Emami plans to build future-ready consumer business
Emami plans to build future-ready consumer business

Time of India

time2 hours ago

  • Time of India

Emami plans to build future-ready consumer business

Homegrown FMCG company Emami Limited said it has planned to build a future-ready consumer business , which will help the entity lead across categories where it is presently operating. Emami Limited vice-chairman and MD Harsha V Agarwal said that the company is working on building new engines of growth, he said. " Health food , nutrition, pet care and aloe vera-based fruit juices will be strategic growth areas. In three to five years, the company's portfolio will be sharper and strategic," Agarwal said. In the annual report for 2024-25, the company said it is operating at the intersection of the personal care and healthcare sectors. Agarwal said that consumers are moving away from products, manufactured using chemicals, and embracing natural and herbal alternatives. These categories are firmly entering the mainstream, he said. He said that in urban India, there is a growing demand for eco-conscious products , while in the rural markets, the shift from generic to branded personal care is accelerating. The Kolkata-headquartered company is confident that consumer demand will improve with tapering inflation and moderation of interest rates, which will make the environment more operating-friendly.

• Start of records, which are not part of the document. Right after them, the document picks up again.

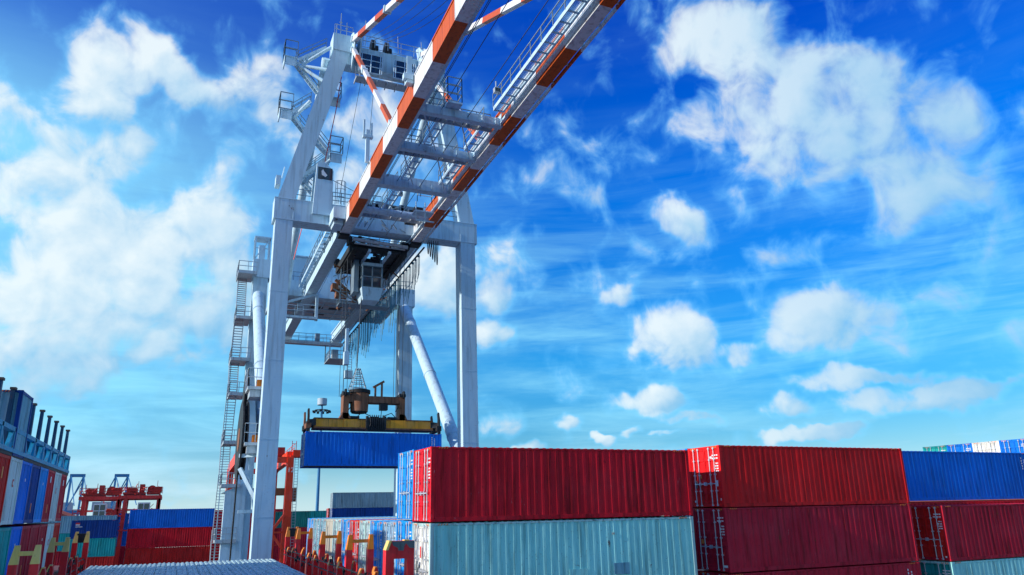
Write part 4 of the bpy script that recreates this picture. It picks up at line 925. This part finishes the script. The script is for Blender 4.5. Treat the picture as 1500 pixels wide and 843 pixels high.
for x in (12.35, 18.1):
    for y in (64.3, 64.95, 70.5, 71.15): T_('wheel', MB().disc((x, y, 27.2 if x > 15 else 27.1), 0, .28, .12, 14), DARK)
m = MB()
for x in (13.1, 14.6, 16.0, 17.5):
    for y in (65.4, 66.5): m.disc((x, y, 26.45), 0, .5, .12, 20)
T_('rope_sheave', m, DARK)
m = MB(); rr = random.Random(9)
for k in range(60):
    x = rr.uniform(12.7, 17.6); y = rr.uniform(63.8, 70.8); z = rr.choice((25.5, 26.1, 26.4)); m.box(x, x+rr.uniform(.1, .5), y, y+rr.uniform(.1, .7), z, z+rr.uniform(.15, .7))
for k in range(16):
    x = rr.uniform(12.8, 16.5); y = rr.uniform(63.8, 66); z = rr.uniform(25.6, 27); m.bar((x, y, z), (x+rr.uniform(.4, 1.6), y, z+rr.uniform(-.2, .2)), .07)
T_('winch_machinery', m, DARK, kind='stuff')
r = MB(); railing(r, [(12.5, 64.2, 26.3), (18, 64.2, 26.3)], 1.1, 1.0); r.tube([(12.7, 63.9, 26.5), (17.9, 63.9, 26.3)], .18, 10); r.tube([(12.9, 64.1, 26.2), (17.7, 64.1, 26.1)], .1, 8)
T_('front_pipe_rail', r, GALV)
cab = T_('cab', MB().box(14.15, 16.1, 66.1, 68.3, 24.9, 25.2).hexa([(14.35, 66.5, 21.6), (15.9, 66.5, 21.6), (15.9, 68.2, 21.6), (14.35, 68.2, 21.6), (14.1, 66.0, 22.7), (16.15, 66.0, 22.7), (16.15, 68.4, 22.7), (14.1, 68.4, 22.7)]).box(14.2, 16.05, 67.9, 68.3, 22.7, 24.9), CRW)
part('window', MB().box(14.22, 16.03, 66.16, 67.9, 22.72, 24.88), GLASS, cab)
wf = MB()
for x in (14.17, 15.08, 15.98): wf.box(x-.03, x+.07, 66.1, 66.2, 22.7, 24.9)
for z in (22.7, 23.75, 24.82): wf.box(14.15, 16.1, 66.1, 66.2, z, z+.08)
for y in (66.15, 67.0, 67.85): wf.box(14.12, 14.2, y, y+.07, 22.7, 24.9).box(16.03, 16.12, y, y+.07, 22.7, 24.9)
wf.box(14.12, 14.2, 66.1, 68, 23.75, 23.83)
part('window_frame', wf, RAIL, cab)
part('air_conditioner', MB().box(14.5, 15.7, 66.6, 67.8, 25.2, 25.6), DARK, cab)
m = MB()
for x in (14.2, 16.05):
    for y in (66.7, 68.2): m.box(x-.1, x+.1, y-.1, y+.1, 25.2, 25.8)
m.box(13.5, 13.95, 66.8, 68.4, 22.4, 25.8)
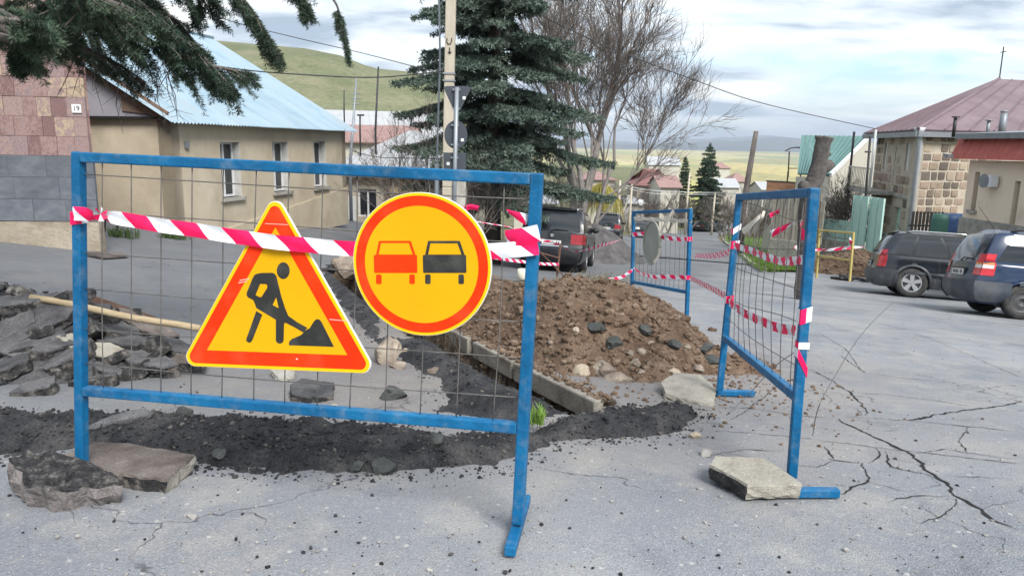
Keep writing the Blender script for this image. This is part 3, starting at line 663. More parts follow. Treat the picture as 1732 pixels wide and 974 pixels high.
for px, py, r, m, lab, fl, cut in [(665, 672, .085, DARKST, 'dark greenish boulder lying alone on the paving inside the barrier', (1.1, .9, .62), .9), (655, 612, .14, STONE, 'big crumbly brown lump right of the triangle sign', (1, .8, .8), .85),
                              (697, 602, .085, PALE, 'tan stone beside the big crumbly lump under the round sign', (1.4, .8, .7), .85), (675, 622, .06, STONE, 'small stone in front of the crumbly brown lump', (1.2, .9, .6), .8),
                              (588, 462, .22, STONE, 'large brown rock at the far end of the trench left of the round sign', (1, .8, .9), .85), (735, 632, .05, STONE, 'brown pebble on the tarry spoil beside the trench', (1.3, .8, .6), 0)]:
    p = gp(px, py); srock('stone', p.x, p.y, p.z + r * fl[2] * .6, r, int(px), m, lab, 'stone', fl, rz=px, cut=cut)
# kerb stones exposed along the trench
KERBC = mat('dirty_kerb', [(.17, .15, .125), (.26, .24, .205), (.33, .305, .265)], 5, .92, .7, 45, fine=.2, spec=.15, dirt=((.11, .08, .055), .8), dscale=4)
for i, (a, b, lab) in enumerate([((-.72, 8.05), (-.40, 7.35), 'farthest exposed concrete kerb stone along the trench'), ((-.34, 7.22), (.03, 6.42), 'exposed concrete kerb stone behind the front barrier post'),
                                 ((.06, 6.36), (.66, 5.08), 'longest exposed concrete kerb stone above the trench'), ((.67, 5.05), (.80, 4.72), 'short cracked kerb stone at the near end of the trench')]):
    mb = MB(); A, B = on(a[0] + (.02, -.012, .0, .03)[i], a[1], (-.095, -.08, -.09, -.11)[i]), on(b[0] + (-.01, .012, -.015, .02)[i], b[1], (-.08, -.095, -.082, -.125)[i]); mb.bar(A, B, .085, .17)
    o = rootmesh(mb, 'kerb_stone', KERBC, A, bevel=.014); tag(o, lab, 'kerb stone')
# stones in trench walls, soil spilt over the kerb
rg = random.Random(8); mb = MB()
for k in range(650):
    t = rg.random(); q = Vector((-.72, 8.05)).lerp(Vector((.66, 5.08)), t) + Vector((.905, .425)) * (.10 * abs(rg.gauss(0, 1)) - .01); r = .008 + .022 * rg.random() ** 3
    rock(mb, (q.x, q.y, gz(q.x, q.y) + max(.0, pile_h(q.x, q.y)) + r * .4), r, k % 60, 1, (1, .9, .7), .5, 1.3, rg.uniform(0, 6))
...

According to the company, quick commerce platforms are transforming access and convenience, leading to a rethinking of traditional general and modern trade strategies. On acquisitions, he said, as quoted in the annual report, "If there is potential, the company will act, whether big or small. The company is debt-free, cash-rich and agile. If an opportunity aligns with the long-term vision, investment will not be a constraint." Nearly, 48 per cent of Emami's revenues accrue from high-growth and strategically important areas, Agarwal said. "The company is planning to build itself for the next decade. That is the philosophy. If the business demands higher investments, the company will not think twice", he added.